* Data rows *
▶
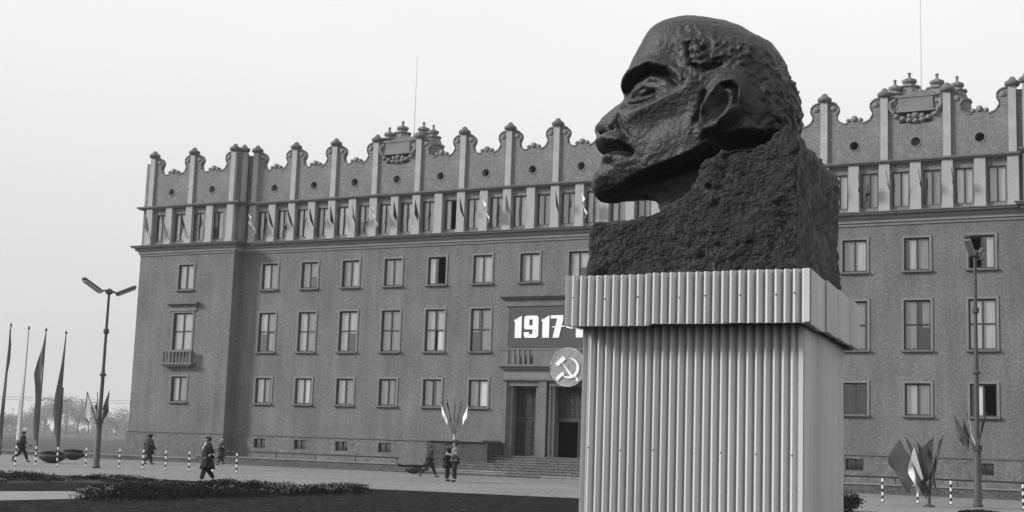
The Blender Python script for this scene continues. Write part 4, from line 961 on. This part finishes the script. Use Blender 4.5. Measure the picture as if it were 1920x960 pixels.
# -- block
prof = [(-5.622, 3.36), (-5.612, 3.906), (-5.551, 3.93), (-5.33, 3.92), (-5.146, 3.92), (-4.921, 3.992), (-4.722, 4.080), (-4.600, 4.160), (-4.506, 4.31), (-4.445, 4.42), (-4.288, 4.54), (-4.131, 4.575), (-3.997, 4.56), (-3.863, 4.575), (-3.712, 4.699), (-3.637, 4.723), (-3.565, 4.66), (-3.53, 4.55), (-3.535, 3.36)]
nP = len(prof); mb = MB(); skew = -.245
mb.add([(x-BX, -63.9-BY, z-BZ) for x, z in prof]+[(x+skew-BX, -61.5-BY, z-BZ) for x, z in prof], [tuple(range(nP))[::-1], tuple(range(nP, 2*nP))]+[(i, (i+1) % nP, (i+1) % nP+nP, i+nP) for i in range(nP)])
tmp = mb.build('tmp', None)
rm = tmp.modifiers.new('r', 'REMESH'); rm.mode = 'VOXEL'; rm.voxel_size = .026; rm.use_smooth_shade = True
sm = tmp.modifiers.new('s', 'SMOOTH'); sm.factor = .5; sm.iterations = 4
me = evaluated(tmp); me.name = 'hewn_block'; co, nn = arr(me)
for i in range(len(co)):
    p = Vector(co[i]); side = abs(nn[i][0])
    d = .030*fbm(Vector((p.x*2.2, p.y*2.2, p.z*2.2)), 3)
    q = Vector(((p.x+.4*p.z)*9, p.y*8, (p.z-.45*p.x)*11)) if side < .7 else Vector((p.x*16, p.y*17, p.z*2.6))
    am = .6+1.0*abs(noise.noise(p*1.7+Vector((5, 1, 2)))); dd_ = noise.noise(Vector((p.x*3.1+2, p.y*3.1, p.z*4.3)))
    d += am*((.026 if side < .7 else .034)*abs(noise.noise(q))+.022*noise.noise(p*14)+.022*noise.noise(p*25))-.02*dd_
    if side > .7: d -= .07*max(0, noise.noise(Vector((p.y*4, p.z*1.3, 7)))-.25)
    co[i] += nn[i]*(d-.015)
    if co[i][2] < .01: co[i][2] = max(co[i][2], -.0)
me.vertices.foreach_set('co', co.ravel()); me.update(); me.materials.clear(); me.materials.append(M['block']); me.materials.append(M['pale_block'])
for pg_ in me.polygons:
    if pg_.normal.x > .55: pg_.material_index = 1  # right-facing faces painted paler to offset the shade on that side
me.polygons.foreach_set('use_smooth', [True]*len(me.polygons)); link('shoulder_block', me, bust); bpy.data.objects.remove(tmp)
# -- head
HP = [(-5.541,6.045),(-5.441,6.170),(-5.30,6.235),(-5.063,6.264),(-4.88,6.25),(-4.739,6.213),(-4.57,6.165),(-4.421,6.10),(-4.280,6.00),(-4.13,5.862),(-4.02,5.703),(-3.95,5.473),(-3.90,5.385),(-3.86,5.245),(-3.845,5.134),(-3.86,4.946),(-3.92,4.80),(-3.95,4.6),(-3.95,3.9),
      (-5.20,3.9),(-5.27,4.22),(-5.33,4.29),(-5.382,4.315),(-5.533,4.335),(-5.745,4.342),(-5.837,4.314),(-5.929,4.302),(-6.010,4.330),(-6.047,4.40),(-6.053,4.517),(-6.045,4.603),(-6.015,4.671),(-5.946,4.715),(-5.885,4.748),(-5.893,4.785),(-5.968,4.818),(-6.000,4.879),(-5.990,4.948),(-5.941,4.993),(-5.875,5.012),(-5.885,5.022),(-5.905,5.022),(-5.980,5.052),(-6.030,5.105),(-6.020,5.154),(-5.954,5.237),(-5.863,5.311),(-5.765,5.383),(-5.785,5.427),(-5.80,5.487),(-5.77,5.554),(-5.727,5.590),(-5.695,5.681),(-5.655,5.794),(-5.600,5.917)]
HP = [(x_+(.085 if 5.4 < z_ < 6.1 else .05 if z_ >= 6.1 else .085*(z_-5.25)/.15 if 5.25 < z_ <= 5.4 else 0) if x_ < -5 else x_, z_-(.055 if z_ > 5.9 else 0)) for x_, z_ in HP]
HP = [(x_-.035 if (x_ < -5.9 and 5.03 < z_ < 5.2) else x_+.02 if (x_ < -5.9 and z_ < 4.7) else x_+.03 if (x_ < -5.8 and (4.7 < z_ < 4.8 or 5.0 < z_ < 5.03)) else x_, z_) for x_, z_ in HP]
dx = .0125; gx = np.arange(-6.15, -3.70, dx); gz = np.arange(3.85, 6.35, dx); NX, NZ = len(gx), len(gz)
GX, GZ = np.meshgrid(gx, gz, indexing='ij')
ins = np.zeros((NX, NZ), bool); j = len(HP)-1
for i in range(len(HP)):
    xi, zi = HP[i]; xj, zj = HP[j]
    c = ((zi > GZ) != (zj > GZ)) & (GX < (xj-xi)*(GZ-zi)/((zj-zi) or 1e-9)+xi); ins ^= c; j = i
uu = np.zeros((NX, NZ))
# multiresolution relaxation of the Poisson problem
def relax(uu, msk, hstep, it):
    src = hstep*hstep
    for _ in range(it):
        n4 = np.zeros_like(uu); n4[1:-1, 1:-1] = (uu[2:, 1:-1]+uu[:-2, 1:-1]+uu[1:-1, 2:]+uu[1:-1, :-2]+src)/4; uu = np.where(msk, n4, 0)
    return uu
lev = 3; cur = None
for L_ in range(lev, -1, -1):
    st_ = 2**L_; mk = ins[::st_, ::st_]; cur_ = np.zeros(mk.shape)
    if cur is not None:
        up_ = np.repeat(np.repeat(cur, 2, 0), 2, 1); a_, b_ = min(up_.shape[0], mk.shape[0]), min(up_.shape[1], mk.shape[1]); cur_[:a_, :b_] = up_[:a_, :b_]
    cur = relax(cur_, mk, dx*st_, 1500 if L_ == lev else 260)
uu = cur
w = .70*2*np.sqrt(np.maximum(uu, 0))
# flatten the skull's sides a little and keep the face full
w = .64*np.tanh(w/.64*1.12)
w = w+.03*(1-np.exp(-w/.03))*(GX < -4.2)
def G(cx, cz, sx, sz, a=0):
    X_ = GX-cx; Z_ = GZ-cz; c, s = math.cos(a), math.sin(a); p = X_*c+Z_*s; q = -X_*s+Z_*c; return np.exp(-(p/sx)**2-(q/sz)**2)
def segd(pts):
    best = np.full(GX.shape, 9.)
    for (x1, z1), (x2, z2) in zip(pts, pts[1:]):
        L2_ = (x2-x1)**2+(z2-z1)**2; t = np.clip(((GX-x1)*(x2-x1)+(GZ-z1)*(z2-z1))/L2_, 0, 1); best = np.minimum(best, np.hypot(GX-x1-t*(x2-x1), GZ-z1-t*(z2-z1)))
    return best
def ridge(pts, s): return np.exp(-(segd(pts)/s)**2)
def sst(x_): x_ = np.clip(x_, 0, 1); return x_*x_*(3-2*x_)
# jaw line: neck lies further in
jl = np.interp(GX, [-6.1, -5.9, -5.45, -5.05, -4.75, -4.55, -4.35, -4.1, -3.8], [4.15, 4.25, 4.45, 4.54, 4.63, 4.75, 4.81, 4.83, 4.86])
neck = sst((jl-GZ)/.09+.5); w = w*(1-neck)+np.minimum(w, .15+.02*sst((-5.2-GX)/.3))*neck
# nose and mouth narrower than the cheeks
nose = sst((-5.58-GX+.35*(GZ-5.2))/.20); w = w*(1-.38*nose*sst((GZ-4.98)/.06)*sst((5.45-GZ)/.1))
k_ = (w > .03)
def addw(d): 
    global w
    w = w+d*sst(w/.12)
addw(.058*ridge([(-5.75, 5.49), (-5.5, 5.57), (-5.24, 5.63), (-5.02, 5.56), (-4.88, 5.43)], .05))       # brow
addw(-.185*G(-5.34, 5.38, .29, .11, -.05)); addw(-.13*ridge([(-5.62, 5.44), (-5.48, 5.50), (-5.24, 5.55), (-5.05, 5.49), (-4.95, 5.40)], .042)); addw(-.09*G(-5.56, 5.33, .08, .12))                             # eye socket
addw(.045*G(-5.33, 5.375, .16, .055, .1)); addw(.035*ridge([(-5.5, 5.38), (-5.35, 5.425), (-5.15, 5.37), (-5.05, 5.33)], .022)); addw(-.075*ridge([(-5.5, 5.325), (-5.38, 5.315), (-5.22, 5.345)], .02)); addw(.03*ridge([(-5.48, 5.27), (-5.35, 5.25), (-5.2, 5.28)], .025)); addw(-.05*ridge([(-5.5, 5.21), (-5.35, 5.19), (-5.15, 5.24)], .03))
addw(.032*ridge([(-5.42, 5.10), (-5.2, 5.19), (-4.95, 5.27), (-4.78, 5.33)], .075)); addw(-.035*G(-5.05, 4.98, .3, .12, .3))   # cheekbone, hollow cheek
addw(.07*G(-5.72, 5.045, .085, .06)); addw(-.05*G(-5.80, 5.0, .05, .022)); addw(-.055*ridge([(-5.60, 5.10), (-5.56, 4.98), (-5.45, 4.86)], .03))   # nostril wing, fold
addw(.10*ridge([(-5.93, 4.92), (-5.75, 4.90), (-5.56, 4.84)], .055)); addw(-.09*ridge([(-5.95, 5.005), (-5.8, 4.995), (-5.66, 4.975)], .025)); addw(-.17*ridge([(-5.95, 4.785), (-5.72, 4.79), (-5.56, 4.755), (-5.44, 4.72)], .032))   # moustache, mouth
addw(.04*ridge([(-5.93, 4.74), (-5.7, 4.70)], .04)); addw(-.03*ridge([(-5.95, 4.66), (-5.7, 4.62)], .035)); addw(.06*G(-5.85, 4.5, .2, .13))        # lip, beard
addw(.03*ridge([(-5.7, 4.38), (-5.3, 4.42), (-5.0, 4.50), (-4.75, 4.62)], .06))                                # jaw edge
addw(-.05*G(-4.98, 5.62, .13, .16)) ; addw(.03*G(-5.15, 5.95, .35, .2))                                     # temple
addw(-.075*ridge([(-4.83, 5.74), (-4.77, 5.55), (-4.65, 5.48), (-4.48, 5.53)], .032)); addw(.04*ridge([(-4.75, 5.75), (-4.68, 5.6), (-4.5, 5.62)], .04))
# ear
ec = (-4.42, 5.12); GX0 = GX; GX = GX-.28*(GZ-ec[1]); ang = [R(a) for a in range(-60, 205, 12)]
helix = [(ec[0]+.155*math.cos(a)+.06*math.sin(a)*.3, ec[1]+.215*math.sin(a)) for a in ang]
eard = sst(1.15-np.hypot((GX-ec[0]+.02)/.22, (GZ-ec[1]+.0)/.34))
addw(.055*sst(eard*3)); addw(.06*ridge(helix, .036)); addw(.05*ridge([(ec[0]+.13, ec[1]-.12), (ec[0]-.0, ec[1]-.24), (ec[0]-.12, ec[1]-.27), (ec[0]-.16, ec[1]-.17)], .055))
addw(-.075*G(ec[0]-.01, ec[1]-.01, .06, .08)); addw(.05*ridge([(ec[0]+.09, ec[1]-.08), (ec[0]+.10, ec[1]+.05), (ec[0]+.02, ec[1]+.13)], .024)); addw(-.09*ridge([(ec[0]+.14, ec[1]-.02), (ec[0]+.1, ec[1]+.13), (ec[0]-.05, ec[1]+.17)], .022))
addw(.045*G(ec[0]-.17, ec[1]-.05, .035, .05)); addw(-.06*ridge([(ec[0]-.24, ec[1]+.12), (ec[0]-.23, ec[1]-.02), (ec[0]-.25, ec[1]-.15)], .028))
addw(-.04*ridge([(ec[0]-.1, ec[1]-.34), (ec[0]+.08, ec[1]-.30), (ec[0]+.24, ec[1]-.14)], .04))
GX = GX0; w[~ins] = 0
# hair mask for later
vid = -np.ones((NX, NZ), int); mbH = []
# build closed shell from both height fields
near = np.zeros((NX, NZ), bool)
near[1:-1, 1:-1] = ins[1:-1, 1:-1]
use = near.copy(); use[:-1, :] |= near[1:, :]; use[1:, :] |= near[:-1, :]; use[:, :-1] |= near[:, 1:]; use[:, 1:] |= near[:, :-1]
V = []; idA = -np.ones((NX, NZ), int); idB = -np.ones((NX, NZ), int)
ymid = -62.85
for a in range(NX):
    for b in range(NZ):
        if use[a, b]:
            x_, z_ = gx[a]-BX, gz[b]-BZ
            if ins[a, b]:
                idA[a, b] = len(V); V.append((x_, ymid-BY-w[a, b], z_)); idB[a, b] = len(V); V.append((x_, ymid-BY+w[a, b], z_))
            else: idA[a, b] = idB[a, b] = len(V); V.append((x_, ymid-BY, z_))
Fc = []
for a in range(NX-1):
    for b in range(NZ-1):
        q = [(a, b), (a+1, b), (a+1, b+1), (a, b+1)]
        if all(use[i_, j_] for i_, j_ in q) and any(ins[i_, j_] for i_, j_ in q):
            Fc.append(tuple(int(idA[i_, j_]) for i_, j_ in q)); Fc.append(tuple(int(idB[i_, j_]) for i_, j_ in q[::-1]))
me = bpy.data.meshes.new('t'); me.from_pydata(V, [], Fc); me.update(); tmp = link('tmp', me)
rm = tmp.modifiers.new('r', 'REMESH'); rm.mode = 'VOXEL'; rm.voxel_size = .0135; rm.use_smooth_shade = True
sm = tmp.modifiers.new('s', 'SMOOTH'); sm.factor = .5; sm.iterations = 2
me = evaluated(tmp); me.name = 'head'; co, nn = arr(me)
for i in range(len(co)):
    p = Vector(co[i]); X_ = p.x+BX; Z_ = p.z+BZ
    # hair: behind the temple, above the neck
    eh = math.hypot((X_-ec[0])/.30, (Z_-ec[1])/.36)
    hm = max(0., min(1., (X_+4.98+.10*(Z_-5.6))/.14))*max(0., min(1., (5.92-.28*(X_+4.5)*1.6-Z_)/.22))*max(0., min(1., (eh-.95)/.25))
    if Z_ < 5.35 and X_ < -4.6: hm = 0
    bd = max(0., min(1., (5.12+.25*(X_+5.1)-Z_)/.2))*(1 if X_ < -4.75 else 0)
    wp = p+Vector((noise.noise(p*6), noise.noise(p*6+Vector((9, 0, 0))), noise.noise(p*6+Vector((0, 9, 0)))))*.05
    am = .5+1.6*abs(noise.noise(p*1.9+Vector((3, 1, 8))))
    d = am*hm*(.038*(1-2*abs(noise.noise(wp*9)))+.026*noise.noise(wp*15)+.018*noise.noise(wp*26)-.012)
    d += bd*(.012*noise.noise(p*5)+.004*noise.noise(p*18))
    d += am*(.006*noise.noise(p*7)+.0035*noise.noise(p*24))+.012*noise.noise(p*2.6)
    co[i] += nn[i]*d
me.vertices.foreach_set('co', co.ravel()); me.update(); me.materials.clear(); me.materials.append(M['bust'])
me.polygons.foreach_set('use_smooth', [True]*len(me.polygons)); link('head', me, bust); bpy.data.objects.remove(tmp)

# ------------------------------------------------------------------ haze
hz = MB().box(-2990, 1190, -390, 2990, -1.0, 33.0)
hm_ = bpy.data.materials.new('haze_air'); hm_.use_nodes = True; n = hm_.node_tree; n.nodes.clear(); o_ = n.nodes.new('ShaderNodeOutputMaterial'); pv = n.nodes.new('ShaderNodeVolumePrincipled')
pv.inputs['Color'].default_value = (.95, .95, .95, 1); pv.inputs['Density'].default_value = .00026; pv.inputs['Anisotropy'].default_value = .2; n.links.new(pv.outputs[0], o_.inputs['Volume'])
HZ = hz.build('haze', hm_); tag(HZ, 'thin pale autumn haze over the whole square', 'haze', kind='stuff')
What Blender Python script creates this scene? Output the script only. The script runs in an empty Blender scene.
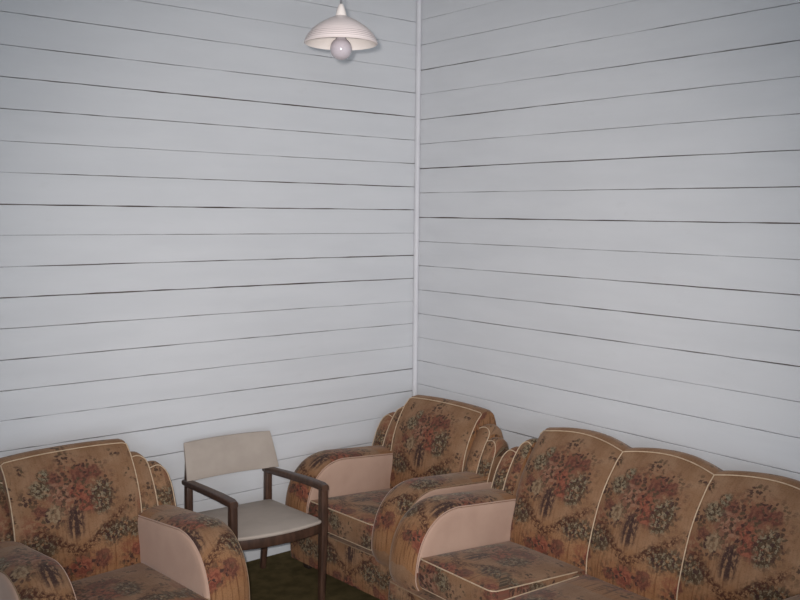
◀
* The problem *
Pick out and copy the lines of the material that include the word "clear".

* Correct result *
me.vertices.foreach_set('co', co.ravel()); me.update(); me.materials.clear(); me.materials.append(M['block']); me.materials.append(M['pale_block'])
me.vertices.foreach_set('co', co.ravel()); me.update(); me.materials.clear(); me.materials.append(M['bust'])
hm_ = bpy.data.materials.new('haze_air'); hm_.use_nodes = True; n = hm_.node_tree; n.nodes.clear(); o_ = n.nodes.new('ShaderNodeOutputMaterial'); pv = n.nodes.new('ShaderNodeVolumePrincipled')